7 Signs when the Glow-Up Comes From Inner Transformation and Connection With the Sacred

7 Signs when the Glow-Up Comes From Inner Transformation and Connection With the Sacred

7 Signs when the Glow-Up Comes From Inner Transformation and Connection With the Sacred

By Jessi Ravenswood 

 

Don't forget, every image is illustrated by my prompts to AI. I may be one of the only people alive left who think a disclosure matters, but I still appreciate it. The words are mine.

 

What's up, bestie, let's take a look at what new connection with the sacred and trust in the invisible looks like!

 

Not every glow-up is a rebrand.

Not every transformation is a content strategy.

Not every new identity emerges from a prompt, a trend, or a marketing funnel.

Some transformations arrive quietly.

A person disappears for a while.

They stop announcing every insight.

They stop performing every breakthrough.

Then one day you encounter them again and something feels different.

Not louder.

Not richer.

Not more optimized.

Simply deeper.

The internet often teaches us to recognize spectacle.

The sacred teaches us to recognize gravity.

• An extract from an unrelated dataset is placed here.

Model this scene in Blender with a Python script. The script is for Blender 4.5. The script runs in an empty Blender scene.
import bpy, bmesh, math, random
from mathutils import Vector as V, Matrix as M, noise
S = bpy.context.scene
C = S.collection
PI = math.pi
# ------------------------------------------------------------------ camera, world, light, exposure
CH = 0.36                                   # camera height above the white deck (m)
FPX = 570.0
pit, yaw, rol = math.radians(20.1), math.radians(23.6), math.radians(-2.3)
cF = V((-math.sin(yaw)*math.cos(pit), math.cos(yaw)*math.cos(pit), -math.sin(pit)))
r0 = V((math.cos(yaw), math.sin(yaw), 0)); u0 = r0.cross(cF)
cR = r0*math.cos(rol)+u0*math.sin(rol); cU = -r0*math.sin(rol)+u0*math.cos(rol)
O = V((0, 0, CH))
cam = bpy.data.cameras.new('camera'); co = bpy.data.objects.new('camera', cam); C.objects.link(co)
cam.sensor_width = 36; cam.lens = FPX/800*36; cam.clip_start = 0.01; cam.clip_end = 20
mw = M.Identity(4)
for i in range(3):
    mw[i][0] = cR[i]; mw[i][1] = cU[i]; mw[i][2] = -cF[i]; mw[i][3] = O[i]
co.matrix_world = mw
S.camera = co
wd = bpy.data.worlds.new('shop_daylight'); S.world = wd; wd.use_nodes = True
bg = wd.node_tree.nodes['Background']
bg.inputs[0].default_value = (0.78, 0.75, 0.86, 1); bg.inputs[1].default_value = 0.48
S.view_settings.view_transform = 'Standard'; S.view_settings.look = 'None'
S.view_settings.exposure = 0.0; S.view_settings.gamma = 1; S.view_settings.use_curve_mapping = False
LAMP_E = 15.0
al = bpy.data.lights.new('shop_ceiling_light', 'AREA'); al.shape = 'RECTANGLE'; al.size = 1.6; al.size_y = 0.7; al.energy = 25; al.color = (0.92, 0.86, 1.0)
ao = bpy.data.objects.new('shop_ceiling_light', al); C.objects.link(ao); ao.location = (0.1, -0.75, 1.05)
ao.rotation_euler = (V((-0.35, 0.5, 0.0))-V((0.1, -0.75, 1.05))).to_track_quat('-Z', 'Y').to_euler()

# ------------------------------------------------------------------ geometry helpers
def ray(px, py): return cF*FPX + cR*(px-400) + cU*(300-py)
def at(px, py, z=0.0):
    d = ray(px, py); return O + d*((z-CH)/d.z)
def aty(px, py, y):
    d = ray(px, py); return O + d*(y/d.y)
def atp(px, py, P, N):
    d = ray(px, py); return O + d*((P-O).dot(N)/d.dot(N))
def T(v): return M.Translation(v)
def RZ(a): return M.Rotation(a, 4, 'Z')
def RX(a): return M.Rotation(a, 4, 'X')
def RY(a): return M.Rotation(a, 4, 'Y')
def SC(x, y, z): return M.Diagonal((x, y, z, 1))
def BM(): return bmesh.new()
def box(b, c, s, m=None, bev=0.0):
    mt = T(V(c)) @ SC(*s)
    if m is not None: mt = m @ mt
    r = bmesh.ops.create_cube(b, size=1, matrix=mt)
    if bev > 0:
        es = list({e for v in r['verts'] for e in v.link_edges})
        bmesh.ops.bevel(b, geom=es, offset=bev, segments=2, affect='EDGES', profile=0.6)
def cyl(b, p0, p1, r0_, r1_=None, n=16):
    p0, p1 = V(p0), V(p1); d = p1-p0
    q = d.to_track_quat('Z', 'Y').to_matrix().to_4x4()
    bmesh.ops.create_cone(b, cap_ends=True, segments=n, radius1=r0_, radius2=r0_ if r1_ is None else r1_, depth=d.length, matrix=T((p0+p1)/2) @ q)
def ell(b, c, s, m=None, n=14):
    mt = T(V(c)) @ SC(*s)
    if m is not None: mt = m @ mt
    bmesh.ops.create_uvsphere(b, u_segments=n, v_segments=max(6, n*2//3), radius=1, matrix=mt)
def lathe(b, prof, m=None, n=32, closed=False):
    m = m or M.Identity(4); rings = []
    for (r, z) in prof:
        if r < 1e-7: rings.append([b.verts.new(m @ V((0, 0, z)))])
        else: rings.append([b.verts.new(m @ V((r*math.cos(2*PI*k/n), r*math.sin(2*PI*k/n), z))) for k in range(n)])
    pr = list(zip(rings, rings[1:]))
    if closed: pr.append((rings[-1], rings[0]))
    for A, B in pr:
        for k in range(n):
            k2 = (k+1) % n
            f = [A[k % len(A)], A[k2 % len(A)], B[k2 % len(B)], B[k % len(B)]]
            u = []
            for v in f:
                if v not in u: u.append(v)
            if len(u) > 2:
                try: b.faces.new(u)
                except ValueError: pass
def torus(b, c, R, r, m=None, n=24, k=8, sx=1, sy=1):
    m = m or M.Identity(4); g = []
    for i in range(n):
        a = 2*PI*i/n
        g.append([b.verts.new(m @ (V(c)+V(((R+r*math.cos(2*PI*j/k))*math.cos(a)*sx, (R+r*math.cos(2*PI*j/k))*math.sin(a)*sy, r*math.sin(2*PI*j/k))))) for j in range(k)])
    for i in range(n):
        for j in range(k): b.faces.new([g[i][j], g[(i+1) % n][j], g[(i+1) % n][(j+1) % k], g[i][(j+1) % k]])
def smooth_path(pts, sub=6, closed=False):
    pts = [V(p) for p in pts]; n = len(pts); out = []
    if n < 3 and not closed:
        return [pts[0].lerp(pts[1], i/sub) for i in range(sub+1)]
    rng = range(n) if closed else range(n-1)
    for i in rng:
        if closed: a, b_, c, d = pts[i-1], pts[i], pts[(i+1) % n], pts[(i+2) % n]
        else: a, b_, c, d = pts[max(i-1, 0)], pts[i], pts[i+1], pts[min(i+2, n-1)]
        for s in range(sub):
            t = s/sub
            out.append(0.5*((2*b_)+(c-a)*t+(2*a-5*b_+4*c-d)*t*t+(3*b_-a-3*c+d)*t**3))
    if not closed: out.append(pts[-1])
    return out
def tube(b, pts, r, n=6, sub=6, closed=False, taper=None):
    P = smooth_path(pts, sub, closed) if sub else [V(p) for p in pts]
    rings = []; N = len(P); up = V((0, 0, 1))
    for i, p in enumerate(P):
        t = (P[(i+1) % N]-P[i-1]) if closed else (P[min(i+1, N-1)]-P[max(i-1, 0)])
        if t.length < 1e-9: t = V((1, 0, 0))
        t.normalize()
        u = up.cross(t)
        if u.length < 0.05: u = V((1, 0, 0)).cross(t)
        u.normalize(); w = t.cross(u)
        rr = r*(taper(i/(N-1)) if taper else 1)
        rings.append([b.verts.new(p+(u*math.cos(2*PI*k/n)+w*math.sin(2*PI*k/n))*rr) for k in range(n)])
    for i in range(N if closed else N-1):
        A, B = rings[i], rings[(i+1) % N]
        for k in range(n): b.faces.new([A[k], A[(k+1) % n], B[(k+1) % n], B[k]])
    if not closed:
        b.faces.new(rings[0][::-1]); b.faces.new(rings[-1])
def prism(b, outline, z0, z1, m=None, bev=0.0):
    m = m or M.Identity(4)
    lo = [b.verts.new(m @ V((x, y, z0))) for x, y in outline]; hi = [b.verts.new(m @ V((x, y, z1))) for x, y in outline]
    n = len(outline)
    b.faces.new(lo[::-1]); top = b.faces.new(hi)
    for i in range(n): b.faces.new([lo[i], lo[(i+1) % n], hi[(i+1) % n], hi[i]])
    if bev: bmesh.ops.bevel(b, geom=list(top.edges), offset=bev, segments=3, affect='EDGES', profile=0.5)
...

Here are seven signs the glow-up comes from genuine inner transformation rather than aesthetic reinvention.

1. They Become More Themselves, Not More Marketable

The strangest thing about authentic transformation is that it often appears less dramatic than performance.

The person is not suddenly speaking in a new vocabulary.

They are not constantly announcing their evolution.

Instead, they seem more comfortable occupying their own skin.

There is less effort.

Less proving.

Less persuasion.

Like a river finally finding its course.

The glow-up is not the addition of something new.

It is the removal of resistance.

2. Their Presence Changes Before Their Appearance

The sacred rarely works from the outside inward.

It tends to move from the inside outward.

Long before someone changes their wardrobe, business, or social media presence, you may notice a change in their energy.

They listen differently.

They move differently.

They seem less reactive.

Less desperate.

Less hungry for validation.

The glow-up begins in attention itself.

3. They Become Comfortable With Mystery

Modern culture worships certainty.

The sacred often does the opposite.

Someone who has genuinely encountered a deeper dimension of life tends to become more humble about what they know.

The Sufi mystics often described wisdom as a widening horizon rather than a collection of answers.

The more one sees, the more one recognizes the vastness that remains unseen.

When transformation is real, certainty frequently softens into wonder.

4. Their Life Gains Coherence Without Becoming Rigid

There is a difference between coherence and control.

The algorithm loves control.

The sacred prefers harmony.

A person connected to something deeper often develops a natural alignment between values, actions, relationships, and goals.

Not because they are managing every detail.

But because they are no longer fighting themselves.

Things begin to flow together.

Like notes resolving into a melody.

The result is coherence without dogma.

Direction without obsession.

5. They Stop Building an Image and Start Building a Life

This may be the most obvious sign.

The image becomes less important than the reality.

The person becomes more interested in their relationships than their audience.

More interested in practice than performance.

More interested in becoming than appearing.

Ironically, these people often become more influential.

Not because they are trying to be.

But because depth has a gravity of its own.

6. They Can Sit With Silence

The sacred does not shout.

It rarely arrives through constant stimulation.

Real transformation often increases a person's tolerance for stillness.

They no longer need every moment filled with content, noise, or distraction.

Kierkegaard once observed that much of human suffering comes from an inability to be alone with oneself.

The transformed person does not necessarily enjoy solitude all the time.

But they are no longer terrified by it.

Silence becomes a companion rather than an enemy.

7. Their Success Feels Like a Consequence, Not a Goal

One of the oldest spiritual paradoxes is that many things arrive once they stop being pursued directly.

Love.

Wisdom.

Creativity.

Influence.

Even success.

People who undergo genuine transformation often stop organizing their entire existence around outcomes.

They become devoted to practice.

To service.

To truth.

To beauty.

To God.

To reality.

And strangely, many of the things they once chased begin appearing on their own.

The glow-up becomes a side effect.

Not the mission.

The Sacred Cannot Be Faked Forever

The internet rewards performance.

The sacred rewards sincerity.

Performance can produce attention.

It can produce followers.

It can even produce temporary admiration.

But connection with something deeper produces a different quality entirely.

Presence.

The old mystics understood this.

The great artists understood this.

Even the philosophers understood this.

Transformation is not the construction of a superior mask.

It is the gradual dissolution of the masks that no longer belong.

The glow-up that comes from the sacred does not make someone more impressive.

It makes them more real.

And in a world increasingly populated by personas, reality itself begins to shine.